● **WRITTEN PROBLEM**
Return exactly the listing's lines, from its first line to the line holding "m_.build('metal_flashing', ['alu', 'hole'], B)", ends included.

──────── DATA SEGMENT ────────

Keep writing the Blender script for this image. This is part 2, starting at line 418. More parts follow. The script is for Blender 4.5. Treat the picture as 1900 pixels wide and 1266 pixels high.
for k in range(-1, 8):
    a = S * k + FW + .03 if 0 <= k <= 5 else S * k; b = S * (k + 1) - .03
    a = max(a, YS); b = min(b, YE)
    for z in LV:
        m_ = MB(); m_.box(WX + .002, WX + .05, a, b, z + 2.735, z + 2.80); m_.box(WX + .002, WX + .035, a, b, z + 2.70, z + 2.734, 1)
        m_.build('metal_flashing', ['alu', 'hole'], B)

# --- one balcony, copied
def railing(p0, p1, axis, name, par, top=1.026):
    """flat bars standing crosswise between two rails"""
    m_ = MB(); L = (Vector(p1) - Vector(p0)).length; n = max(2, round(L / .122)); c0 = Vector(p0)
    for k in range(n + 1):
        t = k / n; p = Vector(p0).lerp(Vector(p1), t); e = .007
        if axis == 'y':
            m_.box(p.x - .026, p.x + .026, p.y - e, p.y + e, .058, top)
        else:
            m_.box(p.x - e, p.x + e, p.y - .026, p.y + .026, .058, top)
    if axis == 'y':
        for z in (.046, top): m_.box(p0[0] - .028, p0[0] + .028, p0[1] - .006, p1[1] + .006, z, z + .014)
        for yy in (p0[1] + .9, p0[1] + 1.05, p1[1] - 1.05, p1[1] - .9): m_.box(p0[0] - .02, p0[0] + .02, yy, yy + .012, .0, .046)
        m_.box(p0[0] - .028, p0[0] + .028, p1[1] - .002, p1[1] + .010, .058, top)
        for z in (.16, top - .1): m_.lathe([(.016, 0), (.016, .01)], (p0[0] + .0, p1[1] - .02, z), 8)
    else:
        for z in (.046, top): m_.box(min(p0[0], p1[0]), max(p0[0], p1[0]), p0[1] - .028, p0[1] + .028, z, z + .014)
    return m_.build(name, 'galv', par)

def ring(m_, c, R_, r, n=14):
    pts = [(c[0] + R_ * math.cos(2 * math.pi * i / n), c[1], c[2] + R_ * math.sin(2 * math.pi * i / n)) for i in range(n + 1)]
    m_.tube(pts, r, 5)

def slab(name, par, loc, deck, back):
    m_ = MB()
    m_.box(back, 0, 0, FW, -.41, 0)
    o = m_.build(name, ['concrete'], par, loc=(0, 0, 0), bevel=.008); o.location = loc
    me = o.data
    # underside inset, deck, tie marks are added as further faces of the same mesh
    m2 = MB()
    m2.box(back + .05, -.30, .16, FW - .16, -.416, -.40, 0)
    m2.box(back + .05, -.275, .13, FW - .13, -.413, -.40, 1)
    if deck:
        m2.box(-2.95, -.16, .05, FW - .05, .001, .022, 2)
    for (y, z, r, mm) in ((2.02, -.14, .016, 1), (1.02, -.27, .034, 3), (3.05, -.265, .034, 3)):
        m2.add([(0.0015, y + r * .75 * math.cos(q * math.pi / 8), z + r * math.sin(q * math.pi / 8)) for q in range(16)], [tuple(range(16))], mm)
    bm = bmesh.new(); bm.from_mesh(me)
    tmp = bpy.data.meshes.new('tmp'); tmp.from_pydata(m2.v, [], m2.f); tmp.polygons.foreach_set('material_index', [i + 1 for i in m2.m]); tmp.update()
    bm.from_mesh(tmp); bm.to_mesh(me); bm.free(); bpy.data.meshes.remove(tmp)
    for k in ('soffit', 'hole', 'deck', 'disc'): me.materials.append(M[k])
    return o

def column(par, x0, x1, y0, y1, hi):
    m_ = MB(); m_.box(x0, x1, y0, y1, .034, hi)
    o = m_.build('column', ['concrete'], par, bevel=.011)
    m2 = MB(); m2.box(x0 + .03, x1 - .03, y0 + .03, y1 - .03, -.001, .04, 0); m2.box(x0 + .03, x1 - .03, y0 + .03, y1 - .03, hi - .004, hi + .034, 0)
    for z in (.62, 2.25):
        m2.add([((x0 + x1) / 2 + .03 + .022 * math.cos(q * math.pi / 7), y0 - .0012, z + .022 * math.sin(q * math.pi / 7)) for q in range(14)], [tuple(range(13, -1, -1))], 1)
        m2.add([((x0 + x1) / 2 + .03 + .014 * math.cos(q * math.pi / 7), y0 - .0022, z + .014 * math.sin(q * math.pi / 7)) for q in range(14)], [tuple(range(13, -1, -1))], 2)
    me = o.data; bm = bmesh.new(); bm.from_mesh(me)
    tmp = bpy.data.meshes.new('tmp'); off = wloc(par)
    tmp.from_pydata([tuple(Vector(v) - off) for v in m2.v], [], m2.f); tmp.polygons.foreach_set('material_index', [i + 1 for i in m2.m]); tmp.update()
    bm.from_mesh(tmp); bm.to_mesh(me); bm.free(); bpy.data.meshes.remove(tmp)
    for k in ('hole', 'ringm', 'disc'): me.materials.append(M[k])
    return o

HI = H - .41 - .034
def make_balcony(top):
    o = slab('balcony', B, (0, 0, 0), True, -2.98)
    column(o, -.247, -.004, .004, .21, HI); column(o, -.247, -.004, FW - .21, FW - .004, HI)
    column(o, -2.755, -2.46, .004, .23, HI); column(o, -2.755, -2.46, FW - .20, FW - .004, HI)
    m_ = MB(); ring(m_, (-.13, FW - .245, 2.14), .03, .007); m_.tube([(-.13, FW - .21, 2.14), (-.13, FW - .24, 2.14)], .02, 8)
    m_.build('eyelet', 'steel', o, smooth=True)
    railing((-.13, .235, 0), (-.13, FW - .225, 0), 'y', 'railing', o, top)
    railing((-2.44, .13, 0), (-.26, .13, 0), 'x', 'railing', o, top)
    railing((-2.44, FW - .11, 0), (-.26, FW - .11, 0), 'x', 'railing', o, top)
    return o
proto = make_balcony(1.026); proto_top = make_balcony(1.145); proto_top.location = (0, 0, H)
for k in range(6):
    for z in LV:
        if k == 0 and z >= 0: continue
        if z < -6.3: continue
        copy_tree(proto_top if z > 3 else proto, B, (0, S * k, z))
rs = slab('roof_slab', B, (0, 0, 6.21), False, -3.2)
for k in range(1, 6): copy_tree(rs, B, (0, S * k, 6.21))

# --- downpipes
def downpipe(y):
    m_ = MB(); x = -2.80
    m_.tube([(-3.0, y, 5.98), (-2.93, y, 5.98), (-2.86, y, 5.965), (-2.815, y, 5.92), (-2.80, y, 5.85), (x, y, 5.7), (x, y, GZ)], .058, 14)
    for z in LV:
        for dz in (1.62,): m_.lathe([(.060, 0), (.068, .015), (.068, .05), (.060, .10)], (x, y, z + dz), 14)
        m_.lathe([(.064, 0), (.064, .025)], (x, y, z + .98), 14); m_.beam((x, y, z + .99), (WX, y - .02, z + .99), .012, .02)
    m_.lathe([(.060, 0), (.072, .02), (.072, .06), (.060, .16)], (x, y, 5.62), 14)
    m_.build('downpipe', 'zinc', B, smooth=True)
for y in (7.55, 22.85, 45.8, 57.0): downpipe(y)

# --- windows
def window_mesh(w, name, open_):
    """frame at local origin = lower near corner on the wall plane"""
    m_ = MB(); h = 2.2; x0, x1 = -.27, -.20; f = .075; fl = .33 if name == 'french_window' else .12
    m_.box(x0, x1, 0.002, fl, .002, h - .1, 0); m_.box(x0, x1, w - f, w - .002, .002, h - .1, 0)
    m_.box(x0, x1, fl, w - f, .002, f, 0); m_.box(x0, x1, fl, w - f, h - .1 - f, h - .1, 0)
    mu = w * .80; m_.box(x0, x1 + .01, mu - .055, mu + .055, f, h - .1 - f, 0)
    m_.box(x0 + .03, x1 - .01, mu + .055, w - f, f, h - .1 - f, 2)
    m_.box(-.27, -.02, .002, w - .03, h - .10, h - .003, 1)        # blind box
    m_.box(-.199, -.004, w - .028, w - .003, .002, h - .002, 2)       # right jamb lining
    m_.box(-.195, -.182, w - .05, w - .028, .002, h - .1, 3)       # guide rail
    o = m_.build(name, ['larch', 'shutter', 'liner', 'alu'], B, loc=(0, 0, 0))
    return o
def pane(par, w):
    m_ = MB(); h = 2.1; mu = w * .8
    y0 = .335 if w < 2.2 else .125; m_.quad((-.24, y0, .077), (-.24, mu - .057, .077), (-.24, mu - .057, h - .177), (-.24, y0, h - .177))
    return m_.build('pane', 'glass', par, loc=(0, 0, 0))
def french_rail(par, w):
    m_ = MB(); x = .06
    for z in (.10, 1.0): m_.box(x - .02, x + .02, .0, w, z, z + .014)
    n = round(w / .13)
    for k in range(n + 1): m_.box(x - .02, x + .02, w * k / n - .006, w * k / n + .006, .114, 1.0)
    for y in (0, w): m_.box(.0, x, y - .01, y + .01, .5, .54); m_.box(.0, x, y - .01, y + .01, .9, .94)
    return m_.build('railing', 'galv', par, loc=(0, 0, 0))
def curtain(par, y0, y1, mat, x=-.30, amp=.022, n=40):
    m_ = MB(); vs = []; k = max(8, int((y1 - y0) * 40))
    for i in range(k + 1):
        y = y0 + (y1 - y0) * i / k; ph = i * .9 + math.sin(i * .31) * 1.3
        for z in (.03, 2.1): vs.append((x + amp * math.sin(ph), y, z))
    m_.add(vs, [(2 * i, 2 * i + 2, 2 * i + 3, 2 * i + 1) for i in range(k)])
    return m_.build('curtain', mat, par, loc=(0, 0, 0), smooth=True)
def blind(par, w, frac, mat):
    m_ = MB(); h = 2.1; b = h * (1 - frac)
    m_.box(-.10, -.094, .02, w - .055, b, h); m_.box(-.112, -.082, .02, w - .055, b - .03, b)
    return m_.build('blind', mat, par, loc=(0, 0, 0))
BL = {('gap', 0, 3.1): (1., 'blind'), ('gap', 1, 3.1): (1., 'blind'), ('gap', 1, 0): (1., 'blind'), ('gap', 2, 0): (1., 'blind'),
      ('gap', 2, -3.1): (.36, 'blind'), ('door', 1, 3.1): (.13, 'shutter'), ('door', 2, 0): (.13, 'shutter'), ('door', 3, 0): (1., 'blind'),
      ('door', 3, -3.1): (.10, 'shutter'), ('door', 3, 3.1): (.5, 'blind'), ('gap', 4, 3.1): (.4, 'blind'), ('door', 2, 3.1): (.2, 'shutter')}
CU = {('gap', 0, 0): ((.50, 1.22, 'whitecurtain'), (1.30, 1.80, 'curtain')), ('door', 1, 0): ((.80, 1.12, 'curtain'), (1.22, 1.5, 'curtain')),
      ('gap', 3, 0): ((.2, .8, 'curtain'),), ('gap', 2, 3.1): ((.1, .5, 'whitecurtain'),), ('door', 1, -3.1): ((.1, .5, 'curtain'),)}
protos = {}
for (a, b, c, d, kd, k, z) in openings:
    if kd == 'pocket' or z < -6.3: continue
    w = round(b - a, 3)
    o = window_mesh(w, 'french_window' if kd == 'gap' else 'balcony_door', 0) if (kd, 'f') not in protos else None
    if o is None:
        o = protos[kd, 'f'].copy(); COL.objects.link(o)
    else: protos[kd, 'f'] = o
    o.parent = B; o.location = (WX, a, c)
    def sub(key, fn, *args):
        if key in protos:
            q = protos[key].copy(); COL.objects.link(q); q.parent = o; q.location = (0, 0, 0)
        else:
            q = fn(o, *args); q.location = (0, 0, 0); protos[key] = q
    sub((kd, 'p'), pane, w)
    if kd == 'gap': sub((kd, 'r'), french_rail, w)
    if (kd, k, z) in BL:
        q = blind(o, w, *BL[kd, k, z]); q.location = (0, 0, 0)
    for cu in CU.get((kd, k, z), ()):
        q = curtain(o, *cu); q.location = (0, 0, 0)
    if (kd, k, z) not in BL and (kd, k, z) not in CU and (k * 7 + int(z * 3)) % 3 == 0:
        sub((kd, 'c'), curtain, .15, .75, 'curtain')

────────

● **ANSWER TO THE TASK**
Keep writing the Blender script for this image. This is part 2, starting at line 418. More parts follow. The script is for Blender 4.5. Treat the picture as 1900 pixels wide and 1266 pixels high.
for k in range(-1, 8):
    a = S * k + FW + .03 if 0 <= k <= 5 else S * k; b = S * (k + 1) - .03
    a = max(a, YS); b = min(b, YE)
    for z in LV:
        m_ = MB(); m_.box(WX + .002, WX + .05, a, b, z + 2.735, z + 2.80); m_.box(WX + .002, WX + .035, a, b, z + 2.70, z + 2.734, 1)
        m_.build('metal_flashing', ['alu', 'hole'], B)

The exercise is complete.